| The exercise |
Reproduce all of the data word for word.

| Stored data |
────────────────────────────────────────

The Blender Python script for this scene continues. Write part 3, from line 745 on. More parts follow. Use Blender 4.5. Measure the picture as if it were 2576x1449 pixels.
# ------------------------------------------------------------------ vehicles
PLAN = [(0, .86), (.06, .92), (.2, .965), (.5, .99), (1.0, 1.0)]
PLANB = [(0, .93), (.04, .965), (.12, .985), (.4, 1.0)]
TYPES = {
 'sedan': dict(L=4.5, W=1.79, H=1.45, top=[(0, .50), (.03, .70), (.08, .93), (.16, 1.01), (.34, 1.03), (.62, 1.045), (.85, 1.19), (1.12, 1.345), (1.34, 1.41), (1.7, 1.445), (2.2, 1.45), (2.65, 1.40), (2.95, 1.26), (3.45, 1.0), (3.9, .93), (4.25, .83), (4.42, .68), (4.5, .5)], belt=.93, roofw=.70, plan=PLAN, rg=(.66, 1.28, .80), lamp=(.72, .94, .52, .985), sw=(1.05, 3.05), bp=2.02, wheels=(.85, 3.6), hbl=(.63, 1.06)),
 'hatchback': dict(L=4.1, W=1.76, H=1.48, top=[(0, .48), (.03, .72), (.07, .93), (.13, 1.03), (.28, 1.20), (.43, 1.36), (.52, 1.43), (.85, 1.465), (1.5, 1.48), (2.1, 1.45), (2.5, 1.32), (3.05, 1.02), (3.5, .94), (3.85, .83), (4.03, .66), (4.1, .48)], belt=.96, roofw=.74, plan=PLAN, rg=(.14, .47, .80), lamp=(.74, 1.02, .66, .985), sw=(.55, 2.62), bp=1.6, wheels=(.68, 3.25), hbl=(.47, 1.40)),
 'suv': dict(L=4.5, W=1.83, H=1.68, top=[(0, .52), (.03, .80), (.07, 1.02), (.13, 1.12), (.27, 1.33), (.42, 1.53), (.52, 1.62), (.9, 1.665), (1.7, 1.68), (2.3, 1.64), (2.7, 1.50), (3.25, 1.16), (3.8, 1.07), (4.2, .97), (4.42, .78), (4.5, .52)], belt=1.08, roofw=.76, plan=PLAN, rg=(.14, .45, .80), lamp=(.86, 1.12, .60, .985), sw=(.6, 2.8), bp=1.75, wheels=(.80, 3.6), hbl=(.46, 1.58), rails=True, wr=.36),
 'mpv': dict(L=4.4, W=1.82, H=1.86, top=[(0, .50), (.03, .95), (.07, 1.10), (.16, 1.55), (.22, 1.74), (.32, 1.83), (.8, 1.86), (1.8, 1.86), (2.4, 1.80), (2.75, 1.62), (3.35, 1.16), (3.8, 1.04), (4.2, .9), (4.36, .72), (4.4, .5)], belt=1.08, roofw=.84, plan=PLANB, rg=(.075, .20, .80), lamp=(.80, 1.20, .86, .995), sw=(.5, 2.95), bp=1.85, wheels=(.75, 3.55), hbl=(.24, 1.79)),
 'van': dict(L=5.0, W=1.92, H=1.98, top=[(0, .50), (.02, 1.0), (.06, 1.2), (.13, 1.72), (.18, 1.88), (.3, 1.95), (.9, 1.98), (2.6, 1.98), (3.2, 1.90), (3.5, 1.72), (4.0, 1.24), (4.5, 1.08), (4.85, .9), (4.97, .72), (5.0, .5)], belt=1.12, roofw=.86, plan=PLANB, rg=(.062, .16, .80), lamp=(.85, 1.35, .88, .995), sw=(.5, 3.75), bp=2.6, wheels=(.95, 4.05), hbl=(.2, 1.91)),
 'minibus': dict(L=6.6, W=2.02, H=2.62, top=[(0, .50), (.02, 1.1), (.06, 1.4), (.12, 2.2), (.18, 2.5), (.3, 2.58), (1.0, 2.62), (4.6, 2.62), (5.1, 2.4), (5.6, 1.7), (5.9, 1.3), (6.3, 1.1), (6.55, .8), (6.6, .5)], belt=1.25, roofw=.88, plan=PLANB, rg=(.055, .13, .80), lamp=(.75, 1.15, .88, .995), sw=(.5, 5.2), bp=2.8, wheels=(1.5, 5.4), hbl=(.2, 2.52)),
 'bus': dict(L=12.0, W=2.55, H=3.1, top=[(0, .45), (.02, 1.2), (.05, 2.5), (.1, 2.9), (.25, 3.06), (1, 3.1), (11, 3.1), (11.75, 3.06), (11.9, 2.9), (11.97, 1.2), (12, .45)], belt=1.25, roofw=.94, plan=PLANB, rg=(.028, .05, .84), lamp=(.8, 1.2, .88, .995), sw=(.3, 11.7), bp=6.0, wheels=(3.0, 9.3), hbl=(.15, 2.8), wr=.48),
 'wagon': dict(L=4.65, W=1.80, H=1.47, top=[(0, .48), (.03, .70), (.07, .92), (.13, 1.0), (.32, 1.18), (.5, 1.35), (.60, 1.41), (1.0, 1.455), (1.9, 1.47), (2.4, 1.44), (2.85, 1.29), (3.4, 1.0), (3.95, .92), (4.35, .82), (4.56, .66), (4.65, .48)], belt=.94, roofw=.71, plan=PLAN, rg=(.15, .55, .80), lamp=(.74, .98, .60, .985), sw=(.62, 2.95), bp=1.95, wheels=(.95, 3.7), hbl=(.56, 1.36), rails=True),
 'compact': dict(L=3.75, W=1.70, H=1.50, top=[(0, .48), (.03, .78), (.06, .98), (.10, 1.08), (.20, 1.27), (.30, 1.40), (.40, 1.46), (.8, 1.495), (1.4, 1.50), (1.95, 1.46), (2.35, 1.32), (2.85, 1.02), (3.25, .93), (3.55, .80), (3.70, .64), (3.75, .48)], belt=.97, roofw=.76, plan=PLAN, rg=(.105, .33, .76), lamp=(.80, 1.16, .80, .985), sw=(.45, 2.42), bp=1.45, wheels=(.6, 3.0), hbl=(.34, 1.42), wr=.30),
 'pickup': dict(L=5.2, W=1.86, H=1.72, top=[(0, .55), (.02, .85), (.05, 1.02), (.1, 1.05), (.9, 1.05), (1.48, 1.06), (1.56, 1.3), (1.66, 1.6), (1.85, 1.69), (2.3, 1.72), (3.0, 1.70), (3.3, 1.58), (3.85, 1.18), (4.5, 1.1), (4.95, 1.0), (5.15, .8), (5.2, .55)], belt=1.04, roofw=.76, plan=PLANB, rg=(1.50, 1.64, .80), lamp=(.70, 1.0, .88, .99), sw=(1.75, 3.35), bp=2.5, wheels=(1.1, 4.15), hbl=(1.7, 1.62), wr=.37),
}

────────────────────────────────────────

| Answer to the task |
The Blender Python script for this scene continues. Write part 3, from line 745 on. More parts follow. Use Blender 4.5. Measure the picture as if it were 2576x1449 pixels.
# ------------------------------------------------------------------ vehicles
PLAN = [(0, .86), (.06, .92), (.2, .965), (.5, .99), (1.0, 1.0)]
PLANB = [(0, .93), (.04, .965), (.12, .985), (.4, 1.0)]
TYPES = {
 'sedan': dict(L=4.5, W=1.79, H=1.45, top=[(0, .50), (.03, .70), (.08, .93), (.16, 1.01), (.34, 1.03), (.62, 1.045), (.85, 1.19), (1.12, 1.345), (1.34, 1.41), (1.7, 1.445), (2.2, 1.45), (2.65, 1.40), (2.95, 1.26), (3.45, 1.0), (3.9, .93), (4.25, .83), (4.42, .68), (4.5, .5)], belt=.93, roofw=.70, plan=PLAN, rg=(.66, 1.28, .80), lamp=(.72, .94, .52, .985), sw=(1.05, 3.05), bp=2.02, wheels=(.85, 3.6), hbl=(.63, 1.06)),
 'hatchback': dict(L=4.1, W=1.76, H=1.48, top=[(0, .48), (.03, .72), (.07, .93), (.13, 1.03), (.28, 1.20), (.43, 1.36), (.52, 1.43), (.85, 1.465), (1.5, 1.48), (2.1, 1.45), (2.5, 1.32), (3.05, 1.02), (3.5, .94), (3.85, .83), (4.03, .66), (4.1, .48)], belt=.96, roofw=.74, plan=PLAN, rg=(.14, .47, .80), lamp=(.74, 1.02, .66, .985), sw=(.55, 2.62), bp=1.6, wheels=(.68, 3.25), hbl=(.47, 1.40)),
 'suv': dict(L=4.5, W=1.83, H=1.68, top=[(0, .52), (.03, .80), (.07, 1.02), (.13, 1.12), (.27, 1.33), (.42, 1.53), (.52, 1.62), (.9, 1.665), (1.7, 1.68), (2.3, 1.64), (2.7, 1.50), (3.25, 1.16), (3.8, 1.07), (4.2, .97), (4.42, .78), (4.5, .52)], belt=1.08, roofw=.76, plan=PLAN, rg=(.14, .45, .80), lamp=(.86, 1.12, .60, .985), sw=(.6, 2.8), bp=1.75, wheels=(.80, 3.6), hbl=(.46, 1.58), rails=True, wr=.36),
 'mpv': dict(L=4.4, W=1.82, H=1.86, top=[(0, .50), (.03, .95), (.07, 1.10), (.16, 1.55), (.22, 1.74), (.32, 1.83), (.8, 1.86), (1.8, 1.86), (2.4, 1.80), (2.75, 1.62), (3.35, 1.16), (3.8, 1.04), (4.2, .9), (4.36, .72), (4.4, .5)], belt=1.08, roofw=.84, plan=PLANB, rg=(.075, .20, .80), lamp=(.80, 1.20, .86, .995), sw=(.5, 2.95), bp=1.85, wheels=(.75, 3.55), hbl=(.24, 1.79)),
 'van': dict(L=5.0, W=1.92, H=1.98, top=[(0, .50), (.02, 1.0), (.06, 1.2), (.13, 1.72), (.18, 1.88), (.3, 1.95), (.9, 1.98), (2.6, 1.98), (3.2, 1.90), (3.5, 1.72), (4.0, 1.24), (4.5, 1.08), (4.85, .9), (4.97, .72), (5.0, .5)], belt=1.12, roofw=.86, plan=PLANB, rg=(.062, .16, .80), lamp=(.85, 1.35, .88, .995), sw=(.5, 3.75), bp=2.6, wheels=(.95, 4.05), hbl=(.2, 1.91)),
 'minibus': dict(L=6.6, W=2.02, H=2.62, top=[(0, .50), (.02, 1.1), (.06, 1.4), (.12, 2.2), (.18, 2.5), (.3, 2.58), (1.0, 2.62), (4.6, 2.62), (5.1, 2.4), (5.6, 1.7), (5.9, 1.3), (6.3, 1.1), (6.55, .8), (6.6, .5)], belt=1.25, roofw=.88, plan=PLANB, rg=(.055, .13, .80), lamp=(.75, 1.15, .88, .995), sw=(.5, 5.2), bp=2.8, wheels=(1.5, 5.4), hbl=(.2, 2.52)),
 'bus': dict(L=12.0, W=2.55, H=3.1, top=[(0, .45), (.02, 1.2), (.05, 2.5), (.1, 2.9), (.25, 3.06), (1, 3.1), (11, 3.1), (11.75, 3.06), (11.9, 2.9), (11.97, 1.2), (12, .45)], belt=1.25, roofw=.94, plan=PLANB, rg=(.028, .05, .84), lamp=(.8, 1.2, .88, .995), sw=(.3, 11.7), bp=6.0, wheels=(3.0, 9.3), hbl=(.15, 2.8), wr=.48),
 'wagon': dict(L=4.65, W=1.80, H=1.47, top=[(0, .48), (.03, .70), (.07, .92), (.13, 1.0), (.32, 1.18), (.5, 1.35), (.60, 1.41), (1.0, 1.455), (1.9, 1.47), (2.4, 1.44), (2.85, 1.29), (3.4, 1.0), (3.95, .92), (4.35, .82), (4.56, .66), (4.65, .48)], belt=.94, roofw=.71, plan=PLAN, rg=(.15, .55, .80), lamp=(.74, .98, .60, .985), sw=(.62, 2.95), bp=1.95, wheels=(.95, 3.7), hbl=(.56, 1.36), rails=True),
 'compact': dict(L=3.75, W=1.70, H=1.50, top=[(0, .48), (.03, .78), (.06, .98), (.10, 1.08), (.20, 1.27), (.30, 1.40), (.40, 1.46), (.8, 1.495), (1.4, 1.50), (1.95, 1.46), (2.35, 1.32), (2.85, 1.02), (3.25, .93), (3.55, .80), (3.70, .64), (3.75, .48)], belt=.97, roofw=.76, plan=PLAN, rg=(.105, .33, .76), lamp=(.80, 1.16, .80, .985), sw=(.45, 2.42), bp=1.45, wheels=(.6, 3.0), hbl=(.34, 1.42), wr=.30),
 'pickup': dict(L=5.2, W=1.86, H=1.72, top=[(0, .55), (.02, .85), (.05, 1.02), (.1, 1.05), (.9, 1.05), (1.48, 1.06), (1.56, 1.3), (1.66, 1.6), (1.85, 1.69), (2.3, 1.72), (3.0, 1.70), (3.3, 1.58), (3.85, 1.18), (4.5, 1.1), (4.95, 1.0), (5.15, .8), (5.2, .55)], belt=1.04, roofw=.76, plan=PLANB, rg=(1.50, 1.64, .80), lamp=(.70, 1.0, .88, .99), sw=(1.75, 3.35), bp=2.5, wheels=(1.1, 4.15), hbl=(1.7, 1.62), wr=.37),
}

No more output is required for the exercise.